No support for Harvey

New York starting pitcher Matt Harvey sits in the dugout in the seventh inning of Thursday's 2-1 loss to St. Louis at Citi Field. It was Harvey's first loss of the season.
New York starting pitcher Matt Harvey sits in the dugout in the seventh inning of Thursday's 2-1 loss to St. Louis at Citi Field. It was Harvey's first loss of the season. Kathy Willens/AP Photo

New York — At least the Mets beat the rain.

But nothing else.

The rain-filled clouds hovering over Citi Field on Thursday were more menacing than the Mets' offense. The bad weather held off just enough for the Mets to lose another game, 2-1, to St. Louis, and producing runs was as painful as a trip to the dentist.

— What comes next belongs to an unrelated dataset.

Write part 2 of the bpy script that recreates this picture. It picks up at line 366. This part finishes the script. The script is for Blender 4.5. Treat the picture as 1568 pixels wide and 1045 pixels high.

Even worse, the Mets wasted another quality start by Matt Harvey. After a nine-game run in which he had eight no-decisions, mostly because of inept offensive support, Harvey (5-1) suffered his first defeat.

He deserved better. Harvey allowed one run and five hits and struck out seven in lowering his earned run average to 2.04. He left for a pinch hitter in the bottom of the seventh inning after the Cardinals intentionally walked Kirk Nieuwenhuis and forced the move to get Harvey out of the game.

Harvey's bullpen coughed up the second run that St. Louis needed to offset Marlon Byrd's ninth-inning home run.

At this rate, Harvey, despite his denials to the contrary, could get worn down mentally by the lack of offensive support. In his six career defeats, the Mets have scored three runs while he's been on the mound and seven runs overall. This was his eighth start this season of at least seven innings and one run or fewer, best in the majors.

"He very easily could have 10 or 11 wins," said David Wright, who had three of the Mets' seven hits, including two against Adam Wainwright, who pitched seven shutout innings to become MLB's first 10-game winner.

If Harvey is frustrated, he's doing a good job of hiding his emotions.

"That's pitching. It's going to happen," the ex-Fitch High great said. "I can't control what the offense is (or isn't) doing. I have to put up as many zeros as I can. I have to do my job."

If only the Mets' lineup did theirs. This isn't something that snuck up on them. Over their last 26 home games, the Mets are hitting .157 (29-of-185), including 0-for-4 Thursday, with runners in scoring position.

As manager Terry Collins pointed out, when the Mets swept four games from the Yankees, Daniel Murphy and Wright were driving in runs because others were on base.

"The last couple of days, we haven't gotten anybody on in front of David," Collins said. "That's a concern."

So is Harvey's state of mind. Wright says he talks to the young pitcher a lot about not letting the lack of support get to him, and Collins, for the first time, gave Harvey a pep talk after his latest outing.

"The last thing you want is for him to try harder. That would be counterproductive," Wright said. "It's unfair to ask Matt or anybody else to go out there and be perfect."

Harvey was nearly perfect. He retired the first seven Cards he faced, but couldn't get out of the third inning without giving up a run as a diving Byrd couldn't snare Matt Carpenter's line-drive triple into right-center field.

Wainwright, meanwhile, had the Mets eating out of his hand. After center fielder Jon Jay ran down Lucas Duda's long fly to center to end a mini-threat in the fourth, he worked his way out of a jam in the seventh when Justin Turner, hitting for Harvey, grounded out.

After Scott Rice and LaTroy Hawkins gave up four hits and an eighth-inning run, the Cardinals had to survive a rough ninth-inning by closer Edward Mujica. He gave up Byrd's 10th homer with one out, followed by a double by John Buck. Second baseman Carpenter's backhanded grab of Nieuwenhuis' hard-hit grounder up the middle saved Mujica, who struck out pinch-hitter Josh Satin to end the game.

A fitting ending to another dismal offensive performance by the Mets.